Please use this identifier to cite or link to this item: https://scholarbank.nus.edu.sg/handle/10635/242074
Title: A FRACTURED PLURALITY: RECONTEXTUALIZING THE ROLE OF RACE IN THE 1945 INTERREGNUM
Authors: MALCOLM WONG KENG YI
Keywords: Race
Japanese Occupation
World War 2
Class
Ethnicity
Singapore
Malaya
Interregnum
Historiography
Power
Violence
Collaboration.
Issue Date: 27-Mar-2023
Citation: MALCOLM WONG KENG YI (2023-03-27). A FRACTURED PLURALITY: RECONTEXTUALIZING THE ROLE OF RACE IN THE 1945 INTERREGNUM. ScholarBank@NUS Repository.

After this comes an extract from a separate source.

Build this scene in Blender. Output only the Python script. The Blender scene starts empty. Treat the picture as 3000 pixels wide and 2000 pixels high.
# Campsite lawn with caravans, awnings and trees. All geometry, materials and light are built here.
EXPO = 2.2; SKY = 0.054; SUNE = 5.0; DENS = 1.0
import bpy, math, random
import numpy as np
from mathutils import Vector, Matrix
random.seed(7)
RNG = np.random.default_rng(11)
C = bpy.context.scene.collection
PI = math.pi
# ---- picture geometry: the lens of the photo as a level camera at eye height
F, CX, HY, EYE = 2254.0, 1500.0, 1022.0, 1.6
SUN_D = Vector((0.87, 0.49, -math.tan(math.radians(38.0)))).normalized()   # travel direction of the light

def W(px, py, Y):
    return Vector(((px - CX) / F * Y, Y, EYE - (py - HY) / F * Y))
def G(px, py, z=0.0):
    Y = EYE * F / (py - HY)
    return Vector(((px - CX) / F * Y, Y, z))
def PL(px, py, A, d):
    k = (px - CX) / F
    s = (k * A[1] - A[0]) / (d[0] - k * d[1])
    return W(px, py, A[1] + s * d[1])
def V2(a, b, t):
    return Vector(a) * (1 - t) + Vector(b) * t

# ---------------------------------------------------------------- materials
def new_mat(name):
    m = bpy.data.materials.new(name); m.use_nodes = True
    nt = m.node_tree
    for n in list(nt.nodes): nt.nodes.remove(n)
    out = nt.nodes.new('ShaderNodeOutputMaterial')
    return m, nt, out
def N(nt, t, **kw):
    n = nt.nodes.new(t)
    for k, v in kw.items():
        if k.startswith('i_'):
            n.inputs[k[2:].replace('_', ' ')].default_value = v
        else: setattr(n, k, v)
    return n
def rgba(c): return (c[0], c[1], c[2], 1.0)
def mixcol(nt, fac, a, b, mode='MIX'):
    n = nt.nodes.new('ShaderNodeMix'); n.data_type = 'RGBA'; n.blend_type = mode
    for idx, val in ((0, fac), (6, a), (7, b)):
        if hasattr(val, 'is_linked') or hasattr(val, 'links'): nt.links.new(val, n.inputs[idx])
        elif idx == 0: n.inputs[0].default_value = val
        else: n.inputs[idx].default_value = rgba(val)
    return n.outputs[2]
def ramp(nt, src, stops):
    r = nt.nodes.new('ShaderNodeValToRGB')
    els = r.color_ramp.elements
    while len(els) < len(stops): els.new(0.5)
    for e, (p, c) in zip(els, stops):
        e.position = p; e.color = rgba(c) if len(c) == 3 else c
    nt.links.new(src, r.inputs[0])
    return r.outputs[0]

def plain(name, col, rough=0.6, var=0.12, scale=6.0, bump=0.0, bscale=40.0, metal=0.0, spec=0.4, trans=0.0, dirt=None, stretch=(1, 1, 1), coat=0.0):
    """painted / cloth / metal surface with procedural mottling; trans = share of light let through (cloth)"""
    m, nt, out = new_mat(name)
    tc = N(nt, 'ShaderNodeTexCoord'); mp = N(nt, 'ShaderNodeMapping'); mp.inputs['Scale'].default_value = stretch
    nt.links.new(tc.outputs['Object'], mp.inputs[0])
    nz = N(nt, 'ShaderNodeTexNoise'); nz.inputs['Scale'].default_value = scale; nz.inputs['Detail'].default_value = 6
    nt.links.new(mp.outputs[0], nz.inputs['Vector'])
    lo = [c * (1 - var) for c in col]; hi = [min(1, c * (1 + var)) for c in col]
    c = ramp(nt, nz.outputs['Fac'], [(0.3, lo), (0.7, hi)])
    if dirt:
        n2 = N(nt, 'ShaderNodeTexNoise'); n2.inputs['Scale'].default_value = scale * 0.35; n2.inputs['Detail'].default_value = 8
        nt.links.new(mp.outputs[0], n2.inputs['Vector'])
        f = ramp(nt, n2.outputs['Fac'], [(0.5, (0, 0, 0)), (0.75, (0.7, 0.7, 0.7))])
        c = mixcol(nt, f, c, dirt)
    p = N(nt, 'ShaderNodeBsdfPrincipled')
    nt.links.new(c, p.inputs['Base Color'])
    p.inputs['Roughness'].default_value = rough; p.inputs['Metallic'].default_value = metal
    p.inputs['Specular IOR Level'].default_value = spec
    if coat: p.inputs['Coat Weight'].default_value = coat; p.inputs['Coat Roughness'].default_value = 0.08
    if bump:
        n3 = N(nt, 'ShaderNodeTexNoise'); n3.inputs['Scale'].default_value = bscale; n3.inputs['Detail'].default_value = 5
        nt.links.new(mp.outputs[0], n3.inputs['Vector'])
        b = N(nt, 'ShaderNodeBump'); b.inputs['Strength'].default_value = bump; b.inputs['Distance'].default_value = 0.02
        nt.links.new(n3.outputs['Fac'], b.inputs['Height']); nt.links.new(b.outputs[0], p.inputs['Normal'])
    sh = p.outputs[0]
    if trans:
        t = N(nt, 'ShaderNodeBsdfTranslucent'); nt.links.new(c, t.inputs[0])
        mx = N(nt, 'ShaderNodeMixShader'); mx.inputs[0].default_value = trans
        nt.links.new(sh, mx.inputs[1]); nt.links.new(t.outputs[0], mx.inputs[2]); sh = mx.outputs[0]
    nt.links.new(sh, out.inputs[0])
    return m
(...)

Abstract: While there are numerous works examining the period of Japanese administration in Singapore, few have covered the interregnum between Japanese surrender on 15th August to the Allied landing on 4th September 1945. During these three weeks, Singapore was marked by mob violence and retributory killings, and what little coverage that has been given to it has been largely framed through a racial lens. This thesis will contribute to the sparse literature on the period by pushing back against the dominance of race as a lens—specifically the modern tripartite racial paradigm of unified Chinese, Malay, and Indian communities— and arguing that retributory violence and the complex idea of collaborator-hood considered more than race and political affiliation. To buttress this thesis, I will first problematize the racial paradigm through a survey of the class and ethnic lines which informed the formation of several organisations during the immediate pre-war years. I will then examine the persistence of these lines during the period of Japanese administration through a close analysis of the intra-organisational class and ethnic lines of several racially-ordered associations, to demonstrate that even in the years leading up to the interregnum, racial identity was still developing and was inchoate. The embryonic state of unified racial identity as understood today then precludes assertions of racially-motivated violence during the interregnum. With room thus made through the destabilization of the dominant paradigm, I will then advocate for the utility of an alternative historiographical lens through an examination of oral interviews from contemporaries of the period. It is hoped that through my efforts, this thesis will contribute to the wider historiography of Singapore by shedding light on the relegated period of the interregnum, and offer a reminder that the human experience encompassed more than just race and political affinity.